Saturday, July 21, 2012

Detrimentum - Inhuman Disgrace (2011)

Though I'm a bit late to the party on this one, Detrimentum strikes me as truly an anomaly in today's death metal spectrum, a rare act that balances both its brutality and melodic sensibility on the head of a pin, and in turn provides such a depth of songwriting chops that it should possess an open appeal to a large cross-section of extreme metal fan. Most groups shoot for one or the other of these contrasts, but in listening through the sophomore Inhuman Disgrace, I experienced such an intense level of musicality and refinement over the tropes of harried, technical riffing, guttural verbosity and athletic foot and handwork that I must wonder: why this group is not spoken of in louder and wider circles? I must now add my voice to the choir in battling this gross negligence...

Morbid Angel would be an obvious point of reference here, since the band broaches that same level of intense, faster paced riffing and nuance for dynamic grooves, but in truth Detrimentum have an added accessibility they've drawn from a number of other influences. On the more extreme end of the writing, I hear traces of Suffocation and Cryptopsy, perhaps some of Pestilence's early, surgical thrashing, but the more melodic, solemn sheen that inaugurates "Effigies of the Silent Kings" reminds me of old Paradise Lost (of all bands!), and the lead sequences permeating tracks like "The Journeyman's Lament" hearken towards the inspiration of progressive death metal standards like 90s Death. In addition, they've got an inspirational to just rush the listener with an incredible breakout of catchiness as in the track "Dominus Detrimentum", while the vocals continue to bludgeon along, reminding you that this is not some breezy, spring afternoon in a field full of flowers. The level of variation through the sophomore is superb, no two songs will sound quite alike, and the musicianship is top notch.

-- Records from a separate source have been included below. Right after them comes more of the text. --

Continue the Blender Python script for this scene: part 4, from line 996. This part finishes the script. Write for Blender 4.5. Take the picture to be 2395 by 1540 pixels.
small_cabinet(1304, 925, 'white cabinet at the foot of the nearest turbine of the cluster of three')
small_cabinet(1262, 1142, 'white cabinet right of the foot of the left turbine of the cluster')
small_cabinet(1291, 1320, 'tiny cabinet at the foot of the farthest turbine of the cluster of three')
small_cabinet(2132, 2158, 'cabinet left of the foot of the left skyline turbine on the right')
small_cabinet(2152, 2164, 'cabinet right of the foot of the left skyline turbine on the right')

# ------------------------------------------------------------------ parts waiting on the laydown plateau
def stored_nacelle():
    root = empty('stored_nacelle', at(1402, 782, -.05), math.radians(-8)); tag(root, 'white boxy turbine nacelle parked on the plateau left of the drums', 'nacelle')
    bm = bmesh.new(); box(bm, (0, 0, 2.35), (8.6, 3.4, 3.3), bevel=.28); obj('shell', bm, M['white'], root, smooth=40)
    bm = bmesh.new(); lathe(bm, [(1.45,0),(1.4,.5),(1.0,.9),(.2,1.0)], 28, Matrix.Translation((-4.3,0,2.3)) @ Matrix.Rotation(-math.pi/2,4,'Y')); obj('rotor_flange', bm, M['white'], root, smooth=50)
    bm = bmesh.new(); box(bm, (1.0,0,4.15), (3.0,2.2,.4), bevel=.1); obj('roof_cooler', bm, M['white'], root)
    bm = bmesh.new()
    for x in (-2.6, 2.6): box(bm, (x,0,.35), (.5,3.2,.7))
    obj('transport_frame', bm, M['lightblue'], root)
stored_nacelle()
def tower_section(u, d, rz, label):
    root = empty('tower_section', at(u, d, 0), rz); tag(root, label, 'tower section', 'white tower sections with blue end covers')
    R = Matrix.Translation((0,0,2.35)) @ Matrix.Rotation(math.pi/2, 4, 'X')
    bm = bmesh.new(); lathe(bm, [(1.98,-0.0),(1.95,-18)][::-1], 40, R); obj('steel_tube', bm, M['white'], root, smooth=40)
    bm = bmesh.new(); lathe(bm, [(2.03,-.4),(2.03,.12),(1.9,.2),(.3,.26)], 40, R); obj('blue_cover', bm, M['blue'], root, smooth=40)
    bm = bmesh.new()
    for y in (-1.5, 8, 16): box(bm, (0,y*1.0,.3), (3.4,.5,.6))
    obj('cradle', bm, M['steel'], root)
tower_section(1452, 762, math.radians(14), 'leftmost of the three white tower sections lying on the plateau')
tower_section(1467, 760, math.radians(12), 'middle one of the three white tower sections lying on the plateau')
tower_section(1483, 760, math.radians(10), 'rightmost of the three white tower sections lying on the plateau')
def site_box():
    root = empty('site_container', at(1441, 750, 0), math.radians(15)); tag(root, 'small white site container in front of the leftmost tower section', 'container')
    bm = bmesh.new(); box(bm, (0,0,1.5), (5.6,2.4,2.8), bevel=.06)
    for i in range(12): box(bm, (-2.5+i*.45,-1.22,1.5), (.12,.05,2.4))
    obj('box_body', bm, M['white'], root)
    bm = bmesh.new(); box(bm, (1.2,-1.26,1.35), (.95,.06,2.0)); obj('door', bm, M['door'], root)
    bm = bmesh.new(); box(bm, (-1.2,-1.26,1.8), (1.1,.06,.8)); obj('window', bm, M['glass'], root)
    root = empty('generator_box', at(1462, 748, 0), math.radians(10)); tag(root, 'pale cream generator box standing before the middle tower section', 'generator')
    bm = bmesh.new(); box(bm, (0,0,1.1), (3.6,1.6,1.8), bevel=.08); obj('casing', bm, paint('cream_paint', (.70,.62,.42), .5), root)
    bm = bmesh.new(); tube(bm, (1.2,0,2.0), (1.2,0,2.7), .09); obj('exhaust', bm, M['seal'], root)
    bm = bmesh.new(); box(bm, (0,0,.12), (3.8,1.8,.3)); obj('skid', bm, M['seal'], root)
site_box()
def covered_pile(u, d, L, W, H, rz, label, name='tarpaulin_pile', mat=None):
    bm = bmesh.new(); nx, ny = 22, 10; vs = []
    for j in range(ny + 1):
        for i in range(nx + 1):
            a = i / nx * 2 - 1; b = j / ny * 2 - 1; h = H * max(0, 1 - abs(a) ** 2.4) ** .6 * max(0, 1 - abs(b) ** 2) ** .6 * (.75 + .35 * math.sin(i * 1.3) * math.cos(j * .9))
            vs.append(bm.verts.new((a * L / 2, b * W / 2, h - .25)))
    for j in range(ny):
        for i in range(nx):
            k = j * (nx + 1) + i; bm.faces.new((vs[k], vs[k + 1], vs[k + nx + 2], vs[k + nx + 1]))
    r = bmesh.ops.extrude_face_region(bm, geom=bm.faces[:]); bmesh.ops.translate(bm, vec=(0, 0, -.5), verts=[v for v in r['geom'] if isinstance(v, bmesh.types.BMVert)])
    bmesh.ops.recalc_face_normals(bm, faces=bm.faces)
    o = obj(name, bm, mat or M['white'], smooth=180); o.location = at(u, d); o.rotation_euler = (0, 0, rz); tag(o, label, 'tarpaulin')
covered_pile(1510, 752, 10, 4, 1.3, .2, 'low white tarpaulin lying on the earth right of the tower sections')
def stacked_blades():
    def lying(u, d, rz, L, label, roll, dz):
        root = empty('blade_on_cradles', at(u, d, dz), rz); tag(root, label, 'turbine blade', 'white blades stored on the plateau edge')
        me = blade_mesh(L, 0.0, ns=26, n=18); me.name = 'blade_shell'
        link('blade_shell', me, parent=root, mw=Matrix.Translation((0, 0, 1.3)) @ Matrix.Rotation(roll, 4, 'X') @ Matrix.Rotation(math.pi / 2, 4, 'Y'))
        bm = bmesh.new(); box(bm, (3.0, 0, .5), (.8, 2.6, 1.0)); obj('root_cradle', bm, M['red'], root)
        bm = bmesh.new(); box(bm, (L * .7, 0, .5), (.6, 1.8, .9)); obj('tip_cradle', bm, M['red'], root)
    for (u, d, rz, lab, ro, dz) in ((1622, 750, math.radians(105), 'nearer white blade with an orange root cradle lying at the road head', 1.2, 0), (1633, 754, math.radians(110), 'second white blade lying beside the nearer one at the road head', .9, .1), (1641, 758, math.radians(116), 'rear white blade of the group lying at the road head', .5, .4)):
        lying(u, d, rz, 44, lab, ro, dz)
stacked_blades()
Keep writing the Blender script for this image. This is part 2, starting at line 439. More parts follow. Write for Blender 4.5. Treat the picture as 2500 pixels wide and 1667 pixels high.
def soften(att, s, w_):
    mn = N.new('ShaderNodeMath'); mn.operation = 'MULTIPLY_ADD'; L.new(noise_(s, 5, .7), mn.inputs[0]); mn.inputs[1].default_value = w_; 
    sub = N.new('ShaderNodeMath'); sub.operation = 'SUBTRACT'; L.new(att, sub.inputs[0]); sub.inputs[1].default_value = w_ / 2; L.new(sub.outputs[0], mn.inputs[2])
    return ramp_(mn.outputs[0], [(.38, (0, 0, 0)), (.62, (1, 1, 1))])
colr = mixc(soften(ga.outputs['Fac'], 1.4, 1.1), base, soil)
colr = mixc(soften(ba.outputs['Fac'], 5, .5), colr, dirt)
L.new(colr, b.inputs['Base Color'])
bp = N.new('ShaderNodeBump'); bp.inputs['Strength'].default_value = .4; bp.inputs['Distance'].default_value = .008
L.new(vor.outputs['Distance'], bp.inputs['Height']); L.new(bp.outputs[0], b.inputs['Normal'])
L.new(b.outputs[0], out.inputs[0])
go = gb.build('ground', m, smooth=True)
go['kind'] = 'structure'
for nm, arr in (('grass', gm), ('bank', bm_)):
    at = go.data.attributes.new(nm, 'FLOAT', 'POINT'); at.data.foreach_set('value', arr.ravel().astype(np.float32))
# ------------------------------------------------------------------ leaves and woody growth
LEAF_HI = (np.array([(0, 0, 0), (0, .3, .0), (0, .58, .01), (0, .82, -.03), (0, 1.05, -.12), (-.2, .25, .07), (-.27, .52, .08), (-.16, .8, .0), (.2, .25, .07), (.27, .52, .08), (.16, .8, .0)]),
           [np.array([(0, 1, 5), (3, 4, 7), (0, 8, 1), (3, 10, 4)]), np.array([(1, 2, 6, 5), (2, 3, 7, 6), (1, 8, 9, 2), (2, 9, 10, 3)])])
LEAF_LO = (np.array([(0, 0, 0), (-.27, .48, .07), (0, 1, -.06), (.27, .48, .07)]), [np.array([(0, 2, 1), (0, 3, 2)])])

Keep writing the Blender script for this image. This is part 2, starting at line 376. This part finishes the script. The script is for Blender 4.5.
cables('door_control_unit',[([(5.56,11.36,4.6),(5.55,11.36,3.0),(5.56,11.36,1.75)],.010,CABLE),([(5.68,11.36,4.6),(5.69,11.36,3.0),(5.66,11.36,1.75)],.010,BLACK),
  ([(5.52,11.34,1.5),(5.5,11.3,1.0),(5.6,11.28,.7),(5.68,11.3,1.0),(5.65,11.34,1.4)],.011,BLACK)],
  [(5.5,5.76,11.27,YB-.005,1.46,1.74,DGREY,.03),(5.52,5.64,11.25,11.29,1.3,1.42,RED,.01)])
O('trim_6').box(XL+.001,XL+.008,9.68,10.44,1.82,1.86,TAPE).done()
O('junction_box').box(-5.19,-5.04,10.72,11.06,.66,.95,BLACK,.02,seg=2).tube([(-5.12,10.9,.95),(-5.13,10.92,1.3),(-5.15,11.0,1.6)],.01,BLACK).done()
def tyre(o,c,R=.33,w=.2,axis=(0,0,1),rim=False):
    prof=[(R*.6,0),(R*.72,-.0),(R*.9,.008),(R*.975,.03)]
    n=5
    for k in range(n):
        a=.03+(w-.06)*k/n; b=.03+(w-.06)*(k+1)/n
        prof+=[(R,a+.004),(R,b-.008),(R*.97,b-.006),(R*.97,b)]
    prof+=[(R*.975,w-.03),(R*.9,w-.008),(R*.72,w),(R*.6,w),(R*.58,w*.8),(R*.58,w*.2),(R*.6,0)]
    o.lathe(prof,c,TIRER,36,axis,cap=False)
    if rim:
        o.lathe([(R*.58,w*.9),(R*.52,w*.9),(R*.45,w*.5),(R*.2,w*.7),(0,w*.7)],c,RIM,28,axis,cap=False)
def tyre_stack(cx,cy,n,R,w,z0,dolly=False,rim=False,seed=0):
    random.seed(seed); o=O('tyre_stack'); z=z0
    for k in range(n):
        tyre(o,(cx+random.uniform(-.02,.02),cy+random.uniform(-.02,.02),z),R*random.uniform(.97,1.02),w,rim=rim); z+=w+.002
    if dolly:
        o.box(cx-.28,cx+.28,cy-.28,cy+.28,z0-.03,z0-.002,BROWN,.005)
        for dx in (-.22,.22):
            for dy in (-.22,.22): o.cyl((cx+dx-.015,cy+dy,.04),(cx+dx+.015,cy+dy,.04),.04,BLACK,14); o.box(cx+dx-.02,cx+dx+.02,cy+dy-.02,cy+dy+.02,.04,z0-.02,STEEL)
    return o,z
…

These aren't just shallow, dime a dozen melodies other, but fusions of notation that fix quite nicely onto the intensity of the drumming, and where applicable, as in "The Crimson Legacy" intro, summon forth an acute atmosphere you're just not going to hear on the lion's share of death metal recordings of late. The mix of the record is pristine, you can pick out each instrumental instrument without the usual levels of saturated polish, and despite the brightness of the leads and harmonies, there's a pervasive balance of darkness. I do feel that the instruments rather outclass the inflection of the vocals, which are fairly average quality for the genre, but despite the fact that all of the album's constituent ingredients might themselves not feel unique, the way they gel into this seasoned, maturated 'total package' is admirable, and fewer death metal albums in recent years have been so damned well rounded. Even the lyrics are good. This star is clearly rising, its only obstacle in the level of exposure it can accumulate, and Inhuman Disgrace is well worth picking up.